Scene modeling code data
[Start]

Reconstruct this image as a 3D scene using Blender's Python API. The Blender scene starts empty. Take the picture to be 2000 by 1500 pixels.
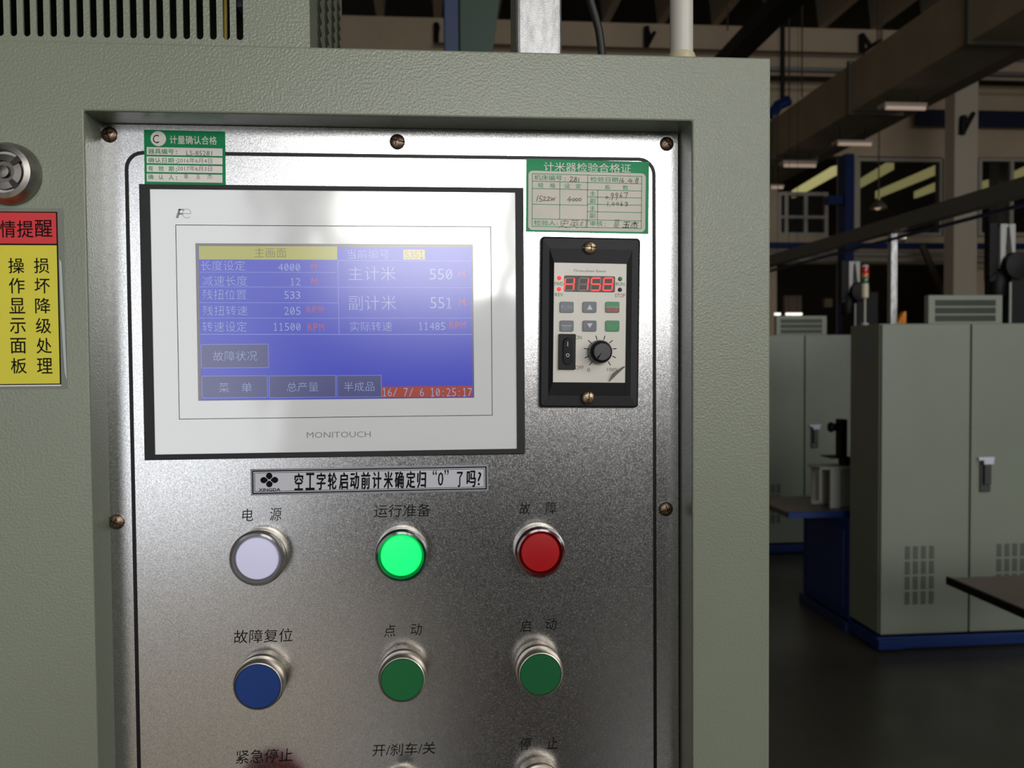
import bpy, bmesh, math, random
from mathutils import Vector, Matrix
random.seed(4)
S = bpy.context.scene
COL = S.collection
PI = math.pi
# ---------------------------------------------------------------- camera
EYE = Vector((0.0, 0.0, 1.5))
FPX = 1676.0
RV = Vector((0.99620234, -0.08677149, -0.00718336))
UV_ = Vector((0.00979146, 0.02966902, 0.99951182))
FV = Vector((0.086516, 0.99578635, -0.03040596))
cd = bpy.data.cameras.new('camera'); cam = bpy.data.objects.new('camera', cd); COL.objects.link(cam)
cam.matrix_world = Matrix(((RV.x, UV_.x, -FV.x, EYE.x), (RV.y, UV_.y, -FV.y, EYE.y), (RV.z, UV_.z, -FV.z, EYE.z), (0, 0, 0, 1)))
cd.sensor_width = 36.0; cd.lens = FPX / 2000 * 36.0; cd.clip_start = 0.02; cd.clip_end = 200
cd.dof.use_dof = True; cd.dof.focus_distance = 0.545; cd.dof.aperture_fstop = 15.0
S.camera = cam
# ---------------------------------------------------------------- light and exposure
S.view_settings.view_transform = 'Standard'; S.view_settings.look = 'None'
S.view_settings.gamma = 1.0; S.view_settings.exposure = 0.0; S.view_settings.use_curve_mapping = False
wd = bpy.data.worlds.new('world'); S.world = wd; wd.use_nodes = True
bg = wd.node_tree.nodes['Background']; bg.inputs[0].default_value = (0.80, 0.88, 1.0, 1); bg.inputs[1].default_value = 0.10
def area(name, loc, sx, sz, power, color, towards):
    ld = bpy.data.lights.new(name, 'AREA'); ld.shape = 'RECTANGLE'; ld.size = sx; ld.size_y = sz
    ld.energy = power; ld.color = color
    o = bpy.data.objects.new(name, ld); COL.objects.link(o); o.location = loc
    o.rotation_euler = (Vector(towards) - Vector(loc)).to_track_quat('-Z', 'Y').to_euler()
    return o
WY = -6.0        # wall behind the photographer
WIN = [(-3.8, -1.3, 0.1, 3.1, 2.3), (-0.85, 0.55, 1.95, 3.7, 11.0), (0.65, 2.05, 1.95, 3.7, 11.0), (3.6, 5.2, 1.2, 4.0, 7.0), (5.4, 7.0, 1.2, 4.0, 7.0), (2.0, 14.0, 5.2, 7.6, 6.0)]   # x0,x1,z0,z1,radiance; last three are unseen windows added as fill light
for i, (x0, x1, z0, z1, L) in enumerate(WIN):
    A = (x1 - x0) * (z1 - z0)
    area('daylight_window', ((x0 + x1) / 2, WY - 0.12, (z0 + z1) / 2), x1 - x0, z1 - z0, L * PI * A * 1.0, (1.0, 0.98, 0.95) if i else (.95, .97, 1.0), ((x0 + x1) / 2, 5, (z0 + z1) / 2))
# ---------------------------------------------------------------- helpers
def ray(px, py):
    return FV + RV * ((px - 1000) / FPX) - UV_ * ((py - 750) / FPX)
def P(px, py, Y):
    d = ray(px, py); return EYE + d * (Y / d.y)
def PZ(px, py, z=0.0):
    d = ray(px, py); return EYE + d * ((z - EYE.z) / d.z)
def lin(c):
    return tuple(((v / 255) / 12.92 if v / 255 <= 0.04045 else ((v / 255 + 0.055) / 1.055) ** 2.4) for v in c)
MATS = {}
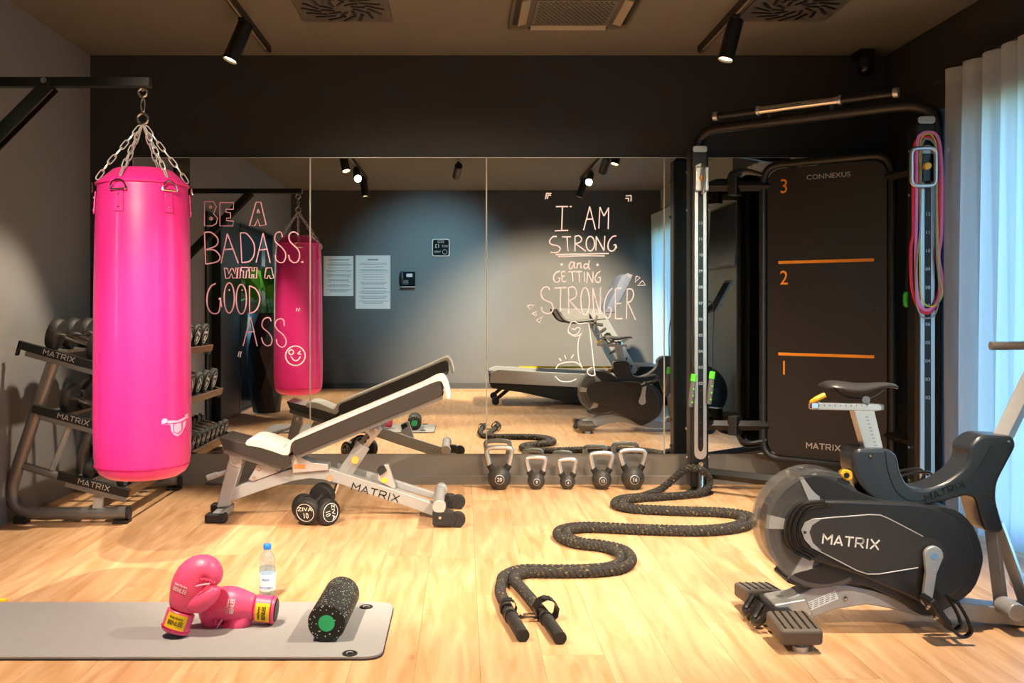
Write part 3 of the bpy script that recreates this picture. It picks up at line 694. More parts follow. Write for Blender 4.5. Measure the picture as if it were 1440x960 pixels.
MB().lathe([(0.20, 1.05), (0.01, 1.06)], 18, (px, py, 0)).build('soil', mat('dark_soil', (40, 30, 22), 0.95, noise=0.4, nscale=60, bump=0.5, bscale=90), r)
plant(r, (px, py, 1.05), 26, 0.5, 0.95, 0.07, 0.75, 5, (XL+0.03, 3, 0, 6))
for i, (xx, yy, lab) in enumerate(((XL-0.55, 3.22, 'dark leafy plant in the alcove, reflected behind the slogan'), (XL-0.6, 1.1, 'leafy plant in the alcove behind the tall pot'))):
    r = thing('alcove_plant', lab, 'plant', (xx, yy, 0), 'plants in the alcove')
    MB().lathe([(0.16, 0), (0.2, 0.02), (0.23, 0.75), (0.21, 0.76), (0.2, 0.7), (0.01, 0.7)], 20, (xx, yy, 0)).build('pot', M_pot, r)
    plant(r, (xx, yy, 0.7), 34, 0.6, 1.4, 0.075, 0.5, 11+i, (XL-T-0.95, XL-T-0.02, 0.25, 3.65))
al = bpy.data.lights.new('alcove_fill_bulb', 'SPOT'); al.energy = 220; al.color = (1, 0.82, 0.6); al.spot_size = 1.9; al.shadow_soft_size = 0.05  # lamp made up to brighten the alcove plants
r = thing('alcove_fill_light', 'small added downlight in the alcove ceiling, brightening the plants', 'downlight', (XL-0.45, 1.6, CEIL))
MB().lathe([(0.06, -0.004), (0.06, 0.0), (0.045, 0.0), (0.045, -0.004)], 20, (XL-0.45, 1.6, CEIL-0.002)).build('ring', M_silver, r)
MB().lathe([(0.044, -0.003), (0.044, -0.001)], 20, (XL-0.45, 1.6, CEIL-0.001)).build('lens', M_lamp, r)
ao = bpy.data.objects.new('alcove_fill_bulb', al); COL.objects.link(ao); ao.parent = r; ao.location = (0, 0, -0.02)

# treadmill in front of the opposite wall
ty0, ty1 = 0.45, 1.25; tc = (ty0+ty1)/2
TR = lambda px, py, y=ty1: R_(px, py, y)
base = TR(780, 570); r = thing('treadmill', 'grey and black treadmill with raised deck, reflected behind the bike', 'treadmill', (base.x, tc, 0))
def xzp(lst, y=ty1): return [(TR(a, c, y).x, TR(a, c, y).z) for a, c in lst]
for (a, c) in ((ty1-0.09, ty1), (ty0, ty0+0.09)):
    MB().xz(xzp([(690, 524), (700, 520), (900, 530), (905, 548), (820, 545), (690, 538)]), a, c).build('side_rail', M_silver, r, bevel=0.006)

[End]

## TASK OBJECTIVE
Pictures stay out; repeat all the rest of the records exactly.

## EXERCISE RESPONSE
Reconstruct this image as a 3D scene using Blender's Python API. The Blender scene starts empty. Take the picture to be 2000 by 1500 pixels.
import bpy, bmesh, math, random
from mathutils import Vector, Matrix
random.seed(4)
S = bpy.context.scene
COL = S.collection
PI = math.pi
# ---------------------------------------------------------------- camera
EYE = Vector((0.0, 0.0, 1.5))
FPX = 1676.0
RV = Vector((0.99620234, -0.08677149, -0.00718336))
UV_ = Vector((0.00979146, 0.02966902, 0.99951182))
FV = Vector((0.086516, 0.99578635, -0.03040596))
cd = bpy.data.cameras.new('camera'); cam = bpy.data.objects.new('camera', cd); COL.objects.link(cam)
cam.matrix_world = Matrix(((RV.x, UV_.x, -FV.x, EYE.x), (RV.y, UV_.y, -FV.y, EYE.y), (RV.z, UV_.z, -FV.z, EYE.z), (0, 0, 0, 1)))
cd.sensor_width = 36.0; cd.lens = FPX / 2000 * 36.0; cd.clip_start = 0.02; cd.clip_end = 200
cd.dof.use_dof = True; cd.dof.focus_distance = 0.545; cd.dof.aperture_fstop = 15.0
S.camera = cam
# ---------------------------------------------------------------- light and exposure
S.view_settings.view_transform = 'Standard'; S.view_settings.look = 'None'
S.view_settings.gamma = 1.0; S.view_settings.exposure = 0.0; S.view_settings.use_curve_mapping = False
wd = bpy.data.worlds.new('world'); S.world = wd; wd.use_nodes = True
bg = wd.node_tree.nodes['Background']; bg.inputs[0].default_value = (0.80, 0.88, 1.0, 1); bg.inputs[1].default_value = 0.10
def area(name, loc, sx, sz, power, color, towards):
    ld = bpy.data.lights.new(name, 'AREA'); ld.shape = 'RECTANGLE'; ld.size = sx; ld.size_y = sz
    ld.energy = power; ld.color = color
    o = bpy.data.objects.new(name, ld); COL.objects.link(o); o.location = loc
    o.rotation_euler = (Vector(towards) - Vector(loc)).to_track_quat('-Z', 'Y').to_euler()
    return o
WY = -6.0        # wall behind the photographer
WIN = [(-3.8, -1.3, 0.1, 3.1, 2.3), (-0.85, 0.55, 1.95, 3.7, 11.0), (0.65, 2.05, 1.95, 3.7, 11.0), (3.6, 5.2, 1.2, 4.0, 7.0), (5.4, 7.0, 1.2, 4.0, 7.0), (2.0, 14.0, 5.2, 7.6, 6.0)]   # x0,x1,z0,z1,radiance; last three are unseen windows added as fill light
for i, (x0, x1, z0, z1, L) in enumerate(WIN):
    A = (x1 - x0) * (z1 - z0)
    area('daylight_window', ((x0 + x1) / 2, WY - 0.12, (z0 + z1) / 2), x1 - x0, z1 - z0, L * PI * A * 1.0, (1.0, 0.98, 0.95) if i else (.95, .97, 1.0), ((x0 + x1) / 2, 5, (z0 + z1) / 2))
# ---------------------------------------------------------------- helpers
def ray(px, py):
    return FV + RV * ((px - 1000) / FPX) - UV_ * ((py - 750) / FPX)
def P(px, py, Y):
    d = ray(px, py); return EYE + d * (Y / d.y)
def PZ(px, py, z=0.0):
    d = ray(px, py); return EYE + d * ((z - EYE.z) / d.z)
def lin(c):
    return tuple(((v / 255) / 12.92 if v / 255 <= 0.04045 else ((v / 255 + 0.055) / 1.055) ** 2.4) for v in c)
MATS = {}
Write part 3 of the bpy script that recreates this picture. It picks up at line 694. More parts follow. Write for Blender 4.5. Measure the picture as if it were 1440x960 pixels.
MB().lathe([(0.20, 1.05), (0.01, 1.06)], 18, (px, py, 0)).build('soil', mat('dark_soil', (40, 30, 22), 0.95, noise=0.4, nscale=60, bump=0.5, bscale=90), r)
plant(r, (px, py, 1.05), 26, 0.5, 0.95, 0.07, 0.75, 5, (XL+0.03, 3, 0, 6))
for i, (xx, yy, lab) in enumerate(((XL-0.55, 3.22, 'dark leafy plant in the alcove, reflected behind the slogan'), (XL-0.6, 1.1, 'leafy plant in the alcove behind the tall pot'))):
    r = thing('alcove_plant', lab, 'plant', (xx, yy, 0), 'plants in the alcove')
    MB().lathe([(0.16, 0), (0.2, 0.02), (0.23, 0.75), (0.21, 0.76), (0.2, 0.7), (0.01, 0.7)], 20, (xx, yy, 0)).build('pot', M_pot, r)
    plant(r, (xx, yy, 0.7), 34, 0.6, 1.4, 0.075, 0.5, 11+i, (XL-T-0.95, XL-T-0.02, 0.25, 3.65))
al = bpy.data.lights.new('alcove_fill_bulb', 'SPOT'); al.energy = 220; al.color = (1, 0.82, 0.6); al.spot_size = 1.9; al.shadow_soft_size = 0.05  # lamp made up to brighten the alcove plants
r = thing('alcove_fill_light', 'small added downlight in the alcove ceiling, brightening the plants', 'downlight', (XL-0.45, 1.6, CEIL))
MB().lathe([(0.06, -0.004), (0.06, 0.0), (0.045, 0.0), (0.045, -0.004)], 20, (XL-0.45, 1.6, CEIL-0.002)).build('ring', M_silver, r)
MB().lathe([(0.044, -0.003), (0.044, -0.001)], 20, (XL-0.45, 1.6, CEIL-0.001)).build('lens', M_lamp, r)
ao = bpy.data.objects.new('alcove_fill_bulb', al); COL.objects.link(ao); ao.parent = r; ao.location = (0, 0, -0.02)

# treadmill in front of the opposite wall
ty0, ty1 = 0.45, 1.25; tc = (ty0+ty1)/2
TR = lambda px, py, y=ty1: R_(px, py, y)
base = TR(780, 570); r = thing('treadmill', 'grey and black treadmill with raised deck, reflected behind the bike', 'treadmill', (base.x, tc, 0))
def xzp(lst, y=ty1): return [(TR(a, c, y).x, TR(a, c, y).z) for a, c in lst]
for (a, c) in ((ty1-0.09, ty1), (ty0, ty0+0.09)):
    MB().xz(xzp([(690, 524), (700, 520), (900, 530), (905, 548), (820, 545), (690, 538)]), a, c).build('side_rail', M_silver, r, bevel=0.006)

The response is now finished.